Upstream face Wilson Bridge
The upstream face of the Wilson Bridge (same view as above) after restoration. Photo taken late July 2021.

The main modification to the Wilson Bridge, however, was the raising of the roadway. The original curbing was a single layer of stones tall. To raise the roadway, a second layer of stones was added, and more fill added over the top of the bridge between the curbings. This extra fill appears to be entirely of gravel, judging from all indications. There are several advantages to this scheme of increasing the amount of material over the bridge. For one thing, the roadway of the bridge was sloped off, allowing for improved drainage. For another thing, increasing the height of the fill over an arch bridge reduces vibration to the structure as cars go over it and also tends to increase its ability to handle weight. Both results are because the extra fill height distributes the weight of moving loads across more of the arch. And, since the fill is a “dead load,” it is actually quite easy for the stone arch bridge to carry, tending to help push the arch stones together, improving the solidity of the structure.

Plaque Wilson Bridge
The plaque of the Wilson Bridge.
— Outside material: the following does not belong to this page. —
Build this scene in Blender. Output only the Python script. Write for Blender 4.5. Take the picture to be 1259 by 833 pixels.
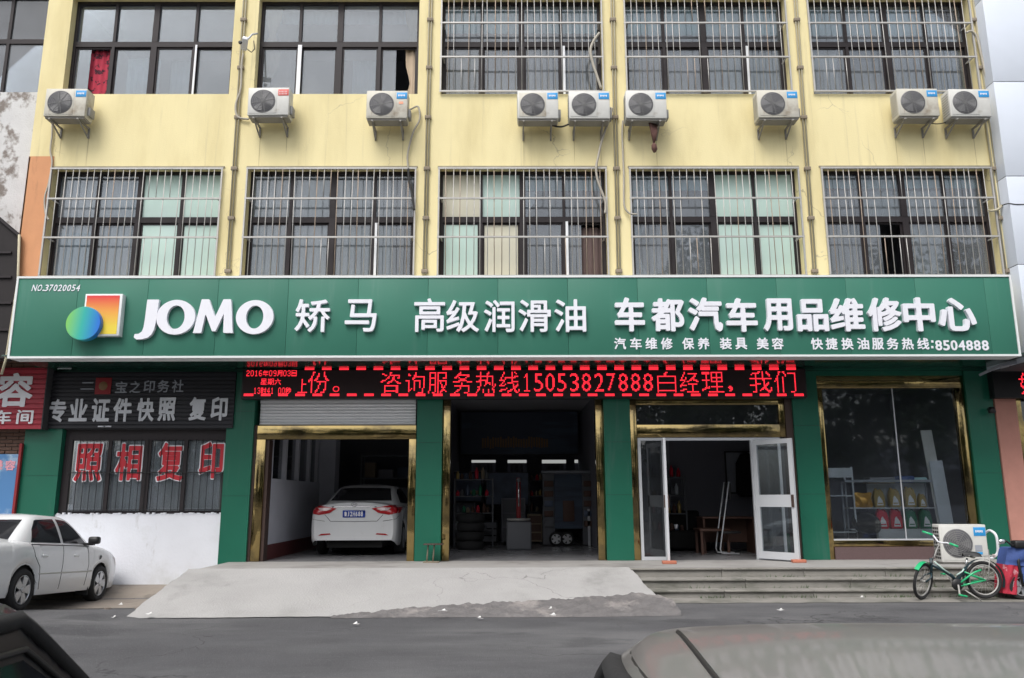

It reads:
1899
Walter Sharp
Contractor
J. W. Barnes
Co. Com (?) W. Teter
E L. Snodgrass
Wilson Bridge

Obviously, Barnes, Teter, and Snodgrass were the Butler County commissioners at the time (Co. Com). The plaque has a sort of group marking after “Co. Com” that partly encircles their three names to identify them as the commissioners responsible for the erection of this bridge. It looks like there may have been something before the “W” before “Teter,” but some slight damage obscures if and what might have been there. As a whole, the plaque is quite legible and clearly visible. It was common for the date plaque to be carved into the keystone on the early Walter Sharp bridges in Butler County.

Thanks to the work done on the Wilson Bridge, this old bridge is able to better continue its over 100 years of road service. The restoration of the Wilson Bridge represents well the care that the county has been putting into its stone arch bridges overall. The work done is excellent, and a credit to Butler County.